### REQUEST
Give the data below again, word for word.

:: ENTRIES SUPPLIED

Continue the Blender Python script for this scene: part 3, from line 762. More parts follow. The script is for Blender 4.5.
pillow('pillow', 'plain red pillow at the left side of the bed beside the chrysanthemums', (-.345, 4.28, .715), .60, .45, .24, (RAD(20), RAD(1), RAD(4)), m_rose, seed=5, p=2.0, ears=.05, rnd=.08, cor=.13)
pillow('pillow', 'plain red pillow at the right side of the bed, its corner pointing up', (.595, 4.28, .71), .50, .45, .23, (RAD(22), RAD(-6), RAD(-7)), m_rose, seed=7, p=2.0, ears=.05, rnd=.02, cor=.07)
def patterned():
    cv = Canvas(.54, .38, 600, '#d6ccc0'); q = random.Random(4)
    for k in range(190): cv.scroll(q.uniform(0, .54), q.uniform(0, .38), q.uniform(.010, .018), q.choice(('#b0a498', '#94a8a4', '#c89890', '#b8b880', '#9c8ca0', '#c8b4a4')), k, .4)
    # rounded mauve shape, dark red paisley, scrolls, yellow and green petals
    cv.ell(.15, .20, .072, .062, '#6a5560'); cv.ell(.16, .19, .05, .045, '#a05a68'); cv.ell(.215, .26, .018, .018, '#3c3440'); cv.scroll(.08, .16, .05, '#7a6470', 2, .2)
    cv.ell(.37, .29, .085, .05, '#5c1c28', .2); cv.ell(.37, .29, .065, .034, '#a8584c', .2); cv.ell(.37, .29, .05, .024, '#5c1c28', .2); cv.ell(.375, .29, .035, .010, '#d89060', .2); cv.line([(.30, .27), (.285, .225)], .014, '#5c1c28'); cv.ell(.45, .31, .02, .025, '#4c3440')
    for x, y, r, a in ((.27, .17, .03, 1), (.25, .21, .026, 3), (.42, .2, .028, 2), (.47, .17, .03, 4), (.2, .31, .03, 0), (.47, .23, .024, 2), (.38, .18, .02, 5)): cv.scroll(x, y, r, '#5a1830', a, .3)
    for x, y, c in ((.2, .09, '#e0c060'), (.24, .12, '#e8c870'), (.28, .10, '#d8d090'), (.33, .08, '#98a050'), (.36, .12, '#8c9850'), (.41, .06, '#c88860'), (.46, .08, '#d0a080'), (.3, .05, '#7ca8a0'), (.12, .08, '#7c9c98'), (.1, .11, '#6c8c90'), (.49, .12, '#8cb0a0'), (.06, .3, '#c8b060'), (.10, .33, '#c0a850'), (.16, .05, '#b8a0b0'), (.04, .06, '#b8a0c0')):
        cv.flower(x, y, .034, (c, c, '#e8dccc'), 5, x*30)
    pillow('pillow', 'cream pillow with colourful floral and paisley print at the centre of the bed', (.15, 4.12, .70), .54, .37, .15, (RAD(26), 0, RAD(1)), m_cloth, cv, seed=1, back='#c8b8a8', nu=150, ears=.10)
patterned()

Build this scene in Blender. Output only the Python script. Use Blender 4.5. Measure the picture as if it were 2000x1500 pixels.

::::

### REPLY TO THE TASK
Continue the Blender Python script for this scene: part 3, from line 762. More parts follow. The script is for Blender 4.5.
pillow('pillow', 'plain red pillow at the left side of the bed beside the chrysanthemums', (-.345, 4.28, .715), .60, .45, .24, (RAD(20), RAD(1), RAD(4)), m_rose, seed=5, p=2.0, ears=.05, rnd=.08, cor=.13)
pillow('pillow', 'plain red pillow at the right side of the bed, its corner pointing up', (.595, 4.28, .71), .50, .45, .23, (RAD(22), RAD(-6), RAD(-7)), m_rose, seed=7, p=2.0, ears=.05, rnd=.02, cor=.07)
def patterned():
    cv = Canvas(.54, .38, 600, '#d6ccc0'); q = random.Random(4)
    for k in range(190): cv.scroll(q.uniform(0, .54), q.uniform(0, .38), q.uniform(.010, .018), q.choice(('#b0a498', '#94a8a4', '#c89890', '#b8b880', '#9c8ca0', '#c8b4a4')), k, .4)
    # rounded mauve shape, dark red paisley, scrolls, yellow and green petals
    cv.ell(.15, .20, .072, .062, '#6a5560'); cv.ell(.16, .19, .05, .045, '#a05a68'); cv.ell(.215, .26, .018, .018, '#3c3440'); cv.scroll(.08, .16, .05, '#7a6470', 2, .2)
    cv.ell(.37, .29, .085, .05, '#5c1c28', .2); cv.ell(.37, .29, .065, .034, '#a8584c', .2); cv.ell(.37, .29, .05, .024, '#5c1c28', .2); cv.ell(.375, .29, .035, .010, '#d89060', .2); cv.line([(.30, .27), (.285, .225)], .014, '#5c1c28'); cv.ell(.45, .31, .02, .025, '#4c3440')
    for x, y, r, a in ((.27, .17, .03, 1), (.25, .21, .026, 3), (.42, .2, .028, 2), (.47, .17, .03, 4), (.2, .31, .03, 0), (.47, .23, .024, 2), (.38, .18, .02, 5)): cv.scroll(x, y, r, '#5a1830', a, .3)
    for x, y, c in ((.2, .09, '#e0c060'), (.24, .12, '#e8c870'), (.28, .10, '#d8d090'), (.33, .08, '#98a050'), (.36, .12, '#8c9850'), (.41, .06, '#c88860'), (.46, .08, '#d0a080'), (.3, .05, '#7ca8a0'), (.12, .08, '#7c9c98'), (.1, .11, '#6c8c90'), (.49, .12, '#8cb0a0'), (.06, .3, '#c8b060'), (.10, .33, '#c0a850'), (.16, .05, '#b8a0b0'), (.04, .06, '#b8a0c0')):
        cv.flower(x, y, .034, (c, c, '#e8dccc'), 5, x*30)
    pillow('pillow', 'cream pillow with colourful floral and paisley print at the centre of the bed', (.15, 4.12, .70), .54, .37, .15, (RAD(26), 0, RAD(1)), m_cloth, cv, seed=1, back='#c8b8a8', nu=150, ears=.10)
patterned()

Build this scene in Blender. Output only the Python script. Use Blender 4.5. Measure the picture as if it were 2000x1500 pixels.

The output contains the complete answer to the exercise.